## Problem to solve
Return the data exactly, with all pictures removed.

───── Source excerpt

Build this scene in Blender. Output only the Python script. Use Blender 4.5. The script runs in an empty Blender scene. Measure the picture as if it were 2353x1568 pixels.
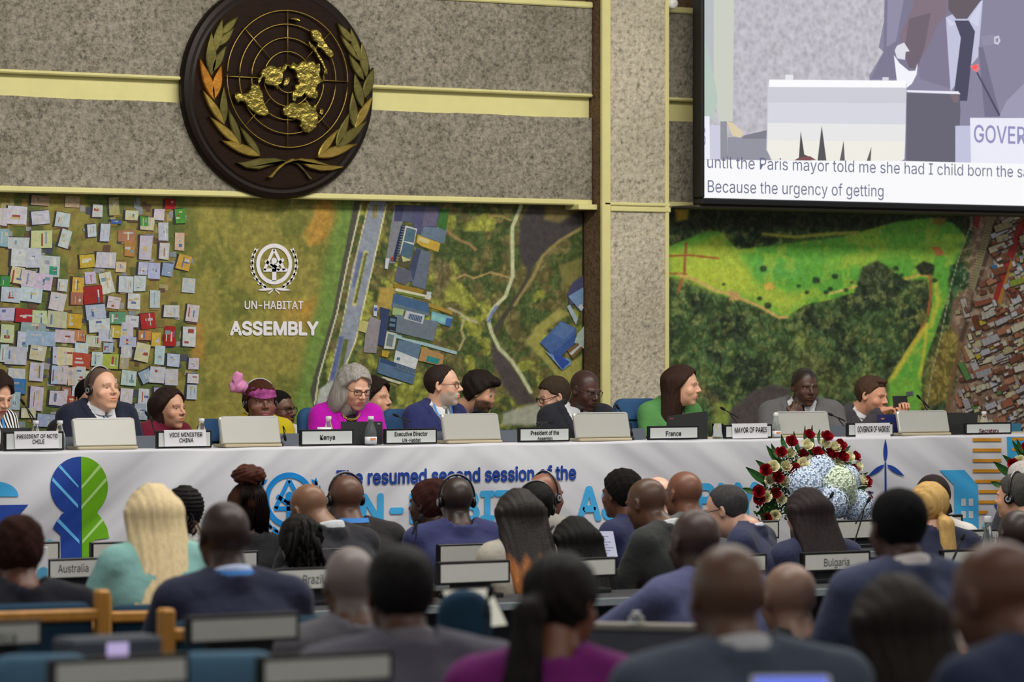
import bpy, math, random
import numpy as np
from mathutils import Vector, Matrix
random.seed(7)
rng = np.random.RandomState(11)
SC = bpy.context.scene
COL = SC.collection
# ------------------------------------------------------------------ camera, world, lights, exposure
FPX = 8500.0
TH = math.radians(32.0)
CZ = 1.9
cam_d = bpy.data.cameras.new('camera')
cam_d.sensor_width = 36.0
cam_d.sensor_fit = 'HORIZONTAL'
cam_d.lens = FPX / 2353.0 * 36.0
cam_d.clip_end = 200
cam_d.dof.use_dof = True
cam_d.dof.focus_distance = 20.9
cam_d.dof.aperture_fstop = 3.6
cam = bpy.data.objects.new('camera', cam_d)
cam.location = (0, 0, CZ)
cam.rotation_euler = (math.pi / 2, 0, -TH)
COL.objects.link(cam)
SC.camera = cam
SC.view_settings.view_transform = 'Standard'
SC.view_settings.look = 'None'
SC.view_settings.exposure = 0.0
SC.view_settings.gamma = 1.0
SC.view_settings.use_curve_mapping = False
SC.cycles.use_denoising = True
SC.cycles.max_bounces = 6
SC.cycles.diffuse_bounces = 3
SC.cycles.glossy_bounces = 3
SC.cycles.transmission_bounces = 6
SC.cycles.transparent_max_bounces = 8
W = bpy.data.worlds.new('hall_ambience')
SC.world = W
W.use_nodes = True
W.node_tree.nodes['Background'].inputs[0].default_value = (1.0, 0.975, 0.94, 1)
W.node_tree.nodes['Background'].inputs[1].default_value = 0.42

F = Vector((math.sin(TH), math.cos(TH), 0))
R = Vector((math.cos(TH), -math.sin(TH), 0))

def area_light(name, loc, sx, sy, power, color, rot=(0, 0, 0)):
    l = bpy.data.lights.new(name, 'AREA')
    l.shape = 'RECTANGLE'; l.size = sx; l.size_y = sy
    l.energy = power; l.color = color
    o = bpy.data.objects.new(name, l)
    o.location = loc; o.rotation_euler = rot
    COL.objects.link(o)
    return o
def mid(px, Y):
    u = (px - 1176.5) / FPX
    t = Y / (math.cos(TH) - u * math.sin(TH))
    return t * (math.sin(TH) + u * math.cos(TH))
XM = mid(1176, 18)
area_light('ceiling_light_podium', (XM - 0.6, 15.4, 5.6), 9.0, 1.0, 400, (1.0, 0.95, 0.86), (math.radians(22), 0, 0))
area_light('ceiling_light_hall', (XM - 3, 10.5, 5.6), 9.0, 2.2, 330, (1.0, 0.97, 0.93))
area_light('ceiling_light_rear', (XM - 5.5, 4.5, 5.4), 7.0, 2.0, 90, (1.0, 0.97, 0.93))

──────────

## Response to the task
Build this scene in Blender. Output only the Python script. Use Blender 4.5. The script runs in an empty Blender scene. Measure the picture as if it were 2353x1568 pixels.
import bpy, math, random
import numpy as np
from mathutils import Vector, Matrix
random.seed(7)
rng = np.random.RandomState(11)
SC = bpy.context.scene
COL = SC.collection
# ------------------------------------------------------------------ camera, world, lights, exposure
FPX = 8500.0
TH = math.radians(32.0)
CZ = 1.9
cam_d = bpy.data.cameras.new('camera')
cam_d.sensor_width = 36.0
cam_d.sensor_fit = 'HORIZONTAL'
cam_d.lens = FPX / 2353.0 * 36.0
cam_d.clip_end = 200
cam_d.dof.use_dof = True
cam_d.dof.focus_distance = 20.9
cam_d.dof.aperture_fstop = 3.6
cam = bpy.data.objects.new('camera', cam_d)
cam.location = (0, 0, CZ)
cam.rotation_euler = (math.pi / 2, 0, -TH)
COL.objects.link(cam)
SC.camera = cam
SC.view_settings.view_transform = 'Standard'
SC.view_settings.look = 'None'
SC.view_settings.exposure = 0.0
SC.view_settings.gamma = 1.0
SC.view_settings.use_curve_mapping = False
SC.cycles.use_denoising = True
SC.cycles.max_bounces = 6
SC.cycles.diffuse_bounces = 3
SC.cycles.glossy_bounces = 3
SC.cycles.transmission_bounces = 6
SC.cycles.transparent_max_bounces = 8
W = bpy.data.worlds.new('hall_ambience')
SC.world = W
W.use_nodes = True
W.node_tree.nodes['Background'].inputs[0].default_value = (1.0, 0.975, 0.94, 1)
W.node_tree.nodes['Background'].inputs[1].default_value = 0.42

F = Vector((math.sin(TH), math.cos(TH), 0))
R = Vector((math.cos(TH), -math.sin(TH), 0))

def area_light(name, loc, sx, sy, power, color, rot=(0, 0, 0)):
    l = bpy.data.lights.new(name, 'AREA')
    l.shape = 'RECTANGLE'; l.size = sx; l.size_y = sy
    l.energy = power; l.color = color
    o = bpy.data.objects.new(name, l)
    o.location = loc; o.rotation_euler = rot
    COL.objects.link(o)
    return o
def mid(px, Y):
    u = (px - 1176.5) / FPX
    t = Y / (math.cos(TH) - u * math.sin(TH))
    return t * (math.sin(TH) + u * math.cos(TH))
XM = mid(1176, 18)
area_light('ceiling_light_podium', (XM - 0.6, 15.4, 5.6), 9.0, 1.0, 400, (1.0, 0.95, 0.86), (math.radians(22), 0, 0))
area_light('ceiling_light_hall', (XM - 3, 10.5, 5.6), 9.0, 2.2, 330, (1.0, 0.97, 0.93))
area_light('ceiling_light_rear', (XM - 5.5, 4.5, 5.4), 7.0, 2.0, 90, (1.0, 0.97, 0.93))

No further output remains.